I quite like Spielberg’s 2005 remake of War of the Worlds, starring Tom Cruise. Sure, the mixed reviews have some merit—there are pacing issues and a few tonal wobbles—but any serious effort to keep a literary classic alive and breathing for new audiences earns extra points from me.
Different viewers come for different reasons, and that’s part of what makes the film work as a gateway. Some are pulled in by the jaw-dropping special effects and the sheer spectacle of those towering Tripods rising out of the ground like mechanical demons. Others show up for Cruise’s trademark intensity and magnetic screen presence; even when his character is at his most flawed and frantic, he’s impossible to look away from. And then there’s Dakota Fanning—still a child at the time—who delivers one of the most raw, heartbreaking performances of any kid actor in a big-budget sci-fi film. Her terror feels unbearably real, and she more than earns the attention she gets.
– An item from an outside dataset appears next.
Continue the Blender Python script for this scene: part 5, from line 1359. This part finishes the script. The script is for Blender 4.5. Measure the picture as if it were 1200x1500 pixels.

But whatever the entry point—frivolous or not—the real victory is that H.G. Wells’ core message gets relaunched to an entirely new generation: humanity’s terrifying vulnerability in the face of superior technology, the fragility of civilization, and the humbling realization that we are not the apex predators we like to believe we are. In an age of drones, AI, and ever-advancing weaponry, that warning feels as urgent as it did in 1898. Spielberg’s version may not be flawless, but it keeps the conversation going, and that’s worth celebrating.